Requirements:
Write out the complete material exactly as it stands.

Source excerpt:
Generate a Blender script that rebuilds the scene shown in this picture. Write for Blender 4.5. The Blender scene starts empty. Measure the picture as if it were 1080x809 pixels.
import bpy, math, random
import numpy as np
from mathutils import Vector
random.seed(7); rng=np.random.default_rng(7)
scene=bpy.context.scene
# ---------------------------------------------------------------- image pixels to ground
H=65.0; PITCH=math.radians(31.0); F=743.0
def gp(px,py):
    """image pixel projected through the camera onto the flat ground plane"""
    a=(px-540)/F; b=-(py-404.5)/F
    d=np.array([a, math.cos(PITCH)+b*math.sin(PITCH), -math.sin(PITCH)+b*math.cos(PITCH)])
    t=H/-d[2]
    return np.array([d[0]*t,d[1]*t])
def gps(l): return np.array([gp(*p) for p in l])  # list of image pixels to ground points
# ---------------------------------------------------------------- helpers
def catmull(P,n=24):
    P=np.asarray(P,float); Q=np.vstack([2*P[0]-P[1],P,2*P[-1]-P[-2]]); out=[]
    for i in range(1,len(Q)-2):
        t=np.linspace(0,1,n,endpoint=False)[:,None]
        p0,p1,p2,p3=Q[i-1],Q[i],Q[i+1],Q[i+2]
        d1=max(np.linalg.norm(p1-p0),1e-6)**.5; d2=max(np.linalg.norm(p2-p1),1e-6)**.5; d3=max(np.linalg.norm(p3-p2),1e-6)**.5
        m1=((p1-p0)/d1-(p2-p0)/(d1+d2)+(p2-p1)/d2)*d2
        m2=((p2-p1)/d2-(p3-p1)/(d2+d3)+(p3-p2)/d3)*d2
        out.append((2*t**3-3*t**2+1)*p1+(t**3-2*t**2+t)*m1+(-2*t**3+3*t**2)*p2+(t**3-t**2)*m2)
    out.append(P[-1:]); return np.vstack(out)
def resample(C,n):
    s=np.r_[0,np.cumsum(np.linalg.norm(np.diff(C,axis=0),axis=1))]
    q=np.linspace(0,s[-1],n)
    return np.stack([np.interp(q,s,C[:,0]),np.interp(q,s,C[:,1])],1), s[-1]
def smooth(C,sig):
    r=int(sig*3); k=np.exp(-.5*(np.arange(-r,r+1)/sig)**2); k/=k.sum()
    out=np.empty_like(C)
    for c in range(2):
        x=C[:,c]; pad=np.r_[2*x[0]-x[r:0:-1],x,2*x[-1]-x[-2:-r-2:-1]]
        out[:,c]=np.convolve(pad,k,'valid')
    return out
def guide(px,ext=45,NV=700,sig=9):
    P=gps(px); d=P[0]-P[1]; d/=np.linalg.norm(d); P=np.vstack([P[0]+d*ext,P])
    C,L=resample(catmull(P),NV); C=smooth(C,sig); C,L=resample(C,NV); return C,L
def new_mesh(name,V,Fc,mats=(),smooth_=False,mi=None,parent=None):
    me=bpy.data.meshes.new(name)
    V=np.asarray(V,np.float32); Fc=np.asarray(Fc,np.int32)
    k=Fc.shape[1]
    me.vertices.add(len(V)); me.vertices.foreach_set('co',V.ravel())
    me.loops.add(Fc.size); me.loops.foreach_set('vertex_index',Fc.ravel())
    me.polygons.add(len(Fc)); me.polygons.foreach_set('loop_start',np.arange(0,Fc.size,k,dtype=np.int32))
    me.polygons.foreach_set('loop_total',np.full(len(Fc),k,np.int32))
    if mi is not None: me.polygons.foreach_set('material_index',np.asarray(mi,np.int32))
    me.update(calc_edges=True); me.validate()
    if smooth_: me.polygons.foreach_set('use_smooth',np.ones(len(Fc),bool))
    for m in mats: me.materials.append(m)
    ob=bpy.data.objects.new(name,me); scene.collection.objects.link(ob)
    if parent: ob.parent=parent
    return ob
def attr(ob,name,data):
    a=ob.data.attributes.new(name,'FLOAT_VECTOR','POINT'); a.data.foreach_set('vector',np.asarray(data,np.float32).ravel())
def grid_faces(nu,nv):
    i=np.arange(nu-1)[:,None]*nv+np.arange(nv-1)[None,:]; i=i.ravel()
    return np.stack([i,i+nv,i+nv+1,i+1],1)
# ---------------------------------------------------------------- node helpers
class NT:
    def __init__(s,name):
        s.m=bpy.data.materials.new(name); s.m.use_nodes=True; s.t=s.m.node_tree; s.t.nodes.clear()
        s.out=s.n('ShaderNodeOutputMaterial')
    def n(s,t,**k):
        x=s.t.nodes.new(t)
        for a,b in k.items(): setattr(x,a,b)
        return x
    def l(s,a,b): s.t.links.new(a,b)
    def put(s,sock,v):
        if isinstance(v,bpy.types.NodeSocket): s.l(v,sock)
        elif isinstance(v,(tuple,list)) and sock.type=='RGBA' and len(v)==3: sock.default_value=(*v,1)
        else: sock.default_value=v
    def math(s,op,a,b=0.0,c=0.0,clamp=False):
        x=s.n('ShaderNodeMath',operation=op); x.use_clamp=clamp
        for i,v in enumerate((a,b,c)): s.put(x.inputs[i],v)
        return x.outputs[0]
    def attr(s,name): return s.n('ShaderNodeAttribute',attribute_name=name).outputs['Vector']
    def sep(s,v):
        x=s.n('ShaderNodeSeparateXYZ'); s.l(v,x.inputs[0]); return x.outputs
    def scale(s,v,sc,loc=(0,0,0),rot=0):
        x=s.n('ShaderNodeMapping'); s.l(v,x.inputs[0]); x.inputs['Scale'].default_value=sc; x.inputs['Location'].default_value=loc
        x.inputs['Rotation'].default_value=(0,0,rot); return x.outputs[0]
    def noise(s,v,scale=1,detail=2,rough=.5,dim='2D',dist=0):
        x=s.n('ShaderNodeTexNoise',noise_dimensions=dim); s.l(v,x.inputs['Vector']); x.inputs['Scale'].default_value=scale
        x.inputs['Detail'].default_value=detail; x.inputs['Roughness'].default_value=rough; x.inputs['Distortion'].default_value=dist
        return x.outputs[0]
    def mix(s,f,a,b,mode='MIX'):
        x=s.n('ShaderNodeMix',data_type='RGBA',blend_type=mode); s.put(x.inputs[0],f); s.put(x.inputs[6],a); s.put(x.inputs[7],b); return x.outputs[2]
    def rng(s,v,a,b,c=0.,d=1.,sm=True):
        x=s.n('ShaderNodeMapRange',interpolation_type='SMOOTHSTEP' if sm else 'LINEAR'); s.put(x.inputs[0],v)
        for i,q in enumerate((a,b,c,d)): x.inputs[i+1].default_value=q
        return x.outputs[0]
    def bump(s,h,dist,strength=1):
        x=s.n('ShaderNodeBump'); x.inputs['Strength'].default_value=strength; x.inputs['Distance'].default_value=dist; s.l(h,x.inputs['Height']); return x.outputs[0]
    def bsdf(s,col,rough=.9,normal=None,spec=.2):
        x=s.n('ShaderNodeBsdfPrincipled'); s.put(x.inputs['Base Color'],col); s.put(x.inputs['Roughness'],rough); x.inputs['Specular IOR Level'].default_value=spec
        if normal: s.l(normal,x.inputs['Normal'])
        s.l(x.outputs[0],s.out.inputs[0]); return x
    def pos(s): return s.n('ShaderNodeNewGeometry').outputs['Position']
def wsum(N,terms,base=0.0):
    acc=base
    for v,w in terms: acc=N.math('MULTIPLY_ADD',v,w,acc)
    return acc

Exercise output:
Generate a Blender script that rebuilds the scene shown in this picture. Write for Blender 4.5. The Blender scene starts empty. Measure the picture as if it were 1080x809 pixels.
import bpy, math, random
import numpy as np
from mathutils import Vector
random.seed(7); rng=np.random.default_rng(7)
scene=bpy.context.scene
# ---------------------------------------------------------------- image pixels to ground
H=65.0; PITCH=math.radians(31.0); F=743.0
def gp(px,py):
    """image pixel projected through the camera onto the flat ground plane"""
    a=(px-540)/F; b=-(py-404.5)/F
    d=np.array([a, math.cos(PITCH)+b*math.sin(PITCH), -math.sin(PITCH)+b*math.cos(PITCH)])
    t=H/-d[2]
    return np.array([d[0]*t,d[1]*t])
def gps(l): return np.array([gp(*p) for p in l])  # list of image pixels to ground points
# ---------------------------------------------------------------- helpers
def catmull(P,n=24):
    P=np.asarray(P,float); Q=np.vstack([2*P[0]-P[1],P,2*P[-1]-P[-2]]); out=[]
    for i in range(1,len(Q)-2):
        t=np.linspace(0,1,n,endpoint=False)[:,None]
        p0,p1,p2,p3=Q[i-1],Q[i],Q[i+1],Q[i+2]
        d1=max(np.linalg.norm(p1-p0),1e-6)**.5; d2=max(np.linalg.norm(p2-p1),1e-6)**.5; d3=max(np.linalg.norm(p3-p2),1e-6)**.5
        m1=((p1-p0)/d1-(p2-p0)/(d1+d2)+(p2-p1)/d2)*d2
        m2=((p2-p1)/d2-(p3-p1)/(d2+d3)+(p3-p2)/d3)*d2
        out.append((2*t**3-3*t**2+1)*p1+(t**3-2*t**2+t)*m1+(-2*t**3+3*t**2)*p2+(t**3-t**2)*m2)
    out.append(P[-1:]); return np.vstack(out)
def resample(C,n):
    s=np.r_[0,np.cumsum(np.linalg.norm(np.diff(C,axis=0),axis=1))]
    q=np.linspace(0,s[-1],n)
    return np.stack([np.interp(q,s,C[:,0]),np.interp(q,s,C[:,1])],1), s[-1]
def smooth(C,sig):
    r=int(sig*3); k=np.exp(-.5*(np.arange(-r,r+1)/sig)**2); k/=k.sum()
    out=np.empty_like(C)
    for c in range(2):
        x=C[:,c]; pad=np.r_[2*x[0]-x[r:0:-1],x,2*x[-1]-x[-2:-r-2:-1]]
        out[:,c]=np.convolve(pad,k,'valid')
    return out
def guide(px,ext=45,NV=700,sig=9):
    P=gps(px); d=P[0]-P[1]; d/=np.linalg.norm(d); P=np.vstack([P[0]+d*ext,P])
    C,L=resample(catmull(P),NV); C=smooth(C,sig); C,L=resample(C,NV); return C,L
def new_mesh(name,V,Fc,mats=(),smooth_=False,mi=None,parent=None):
    me=bpy.data.meshes.new(name)
    V=np.asarray(V,np.float32); Fc=np.asarray(Fc,np.int32)
    k=Fc.shape[1]
    me.vertices.add(len(V)); me.vertices.foreach_set('co',V.ravel())
    me.loops.add(Fc.size); me.loops.foreach_set('vertex_index',Fc.ravel())
    me.polygons.add(len(Fc)); me.polygons.foreach_set('loop_start',np.arange(0,Fc.size,k,dtype=np.int32))
    me.polygons.foreach_set('loop_total',np.full(len(Fc),k,np.int32))
    if mi is not None: me.polygons.foreach_set('material_index',np.asarray(mi,np.int32))
    me.update(calc_edges=True); me.validate()
    if smooth_: me.polygons.foreach_set('use_smooth',np.ones(len(Fc),bool))
    for m in mats: me.materials.append(m)
    ob=bpy.data.objects.new(name,me); scene.collection.objects.link(ob)
    if parent: ob.parent=parent
    return ob
def attr(ob,name,data):
    a=ob.data.attributes.new(name,'FLOAT_VECTOR','POINT'); a.data.foreach_set('vector',np.asarray(data,np.float32).ravel())
def grid_faces(nu,nv):
    i=np.arange(nu-1)[:,None]*nv+np.arange(nv-1)[None,:]; i=i.ravel()
    return np.stack([i,i+nv,i+nv+1,i+1],1)
# ---------------------------------------------------------------- node helpers
class NT:
    def __init__(s,name):
        s.m=bpy.data.materials.new(name); s.m.use_nodes=True; s.t=s.m.node_tree; s.t.nodes.clear()
        s.out=s.n('ShaderNodeOutputMaterial')
    def n(s,t,**k):
        x=s.t.nodes.new(t)
        for a,b in k.items(): setattr(x,a,b)
        return x
    def l(s,a,b): s.t.links.new(a,b)
    def put(s,sock,v):
        if isinstance(v,bpy.types.NodeSocket): s.l(v,sock)
        elif isinstance(v,(tuple,list)) and sock.type=='RGBA' and len(v)==3: sock.default_value=(*v,1)
        else: sock.default_value=v
    def math(s,op,a,b=0.0,c=0.0,clamp=False):
        x=s.n('ShaderNodeMath',operation=op); x.use_clamp=clamp
        for i,v in enumerate((a,b,c)): s.put(x.inputs[i],v)
        return x.outputs[0]
    def attr(s,name): return s.n('ShaderNodeAttribute',attribute_name=name).outputs['Vector']
    def sep(s,v):
        x=s.n('ShaderNodeSeparateXYZ'); s.l(v,x.inputs[0]); return x.outputs
    def scale(s,v,sc,loc=(0,0,0),rot=0):
        x=s.n('ShaderNodeMapping'); s.l(v,x.inputs[0]); x.inputs['Scale'].default_value=sc; x.inputs['Location'].default_value=loc
        x.inputs['Rotation'].default_value=(0,0,rot); return x.outputs[0]
    def noise(s,v,scale=1,detail=2,rough=.5,dim='2D',dist=0):
        x=s.n('ShaderNodeTexNoise',noise_dimensions=dim); s.l(v,x.inputs['Vector']); x.inputs['Scale'].default_value=scale
        x.inputs['Detail'].default_value=detail; x.inputs['Roughness'].default_value=rough; x.inputs['Distortion'].default_value=dist
        return x.outputs[0]
    def mix(s,f,a,b,mode='MIX'):
        x=s.n('ShaderNodeMix',data_type='RGBA',blend_type=mode); s.put(x.inputs[0],f); s.put(x.inputs[6],a); s.put(x.inputs[7],b); return x.outputs[2]
    def rng(s,v,a,b,c=0.,d=1.,sm=True):
        x=s.n('ShaderNodeMapRange',interpolation_type='SMOOTHSTEP' if sm else 'LINEAR'); s.put(x.inputs[0],v)
        for i,q in enumerate((a,b,c,d)): x.inputs[i+1].default_value=q
        return x.outputs[0]
    def bump(s,h,dist,strength=1):
        x=s.n('ShaderNodeBump'); x.inputs['Strength'].default_value=strength; x.inputs['Distance'].default_value=dist; s.l(h,x.inputs['Height']); return x.outputs[0]
    def bsdf(s,col,rough=.9,normal=None,spec=.2):
        x=s.n('ShaderNodeBsdfPrincipled'); s.put(x.inputs['Base Color'],col); s.put(x.inputs['Roughness'],rough); x.inputs['Specular IOR Level'].default_value=spec
        if normal: s.l(normal,x.inputs['Normal'])
        s.l(x.outputs[0],s.out.inputs[0]); return x
    def pos(s): return s.n('ShaderNodeNewGeometry').outputs['Position']
def wsum(N,terms,base=0.0):
    acc=base
    for v,w in terms: acc=N.math('MULTIPLY_ADD',v,w,acc)
    return acc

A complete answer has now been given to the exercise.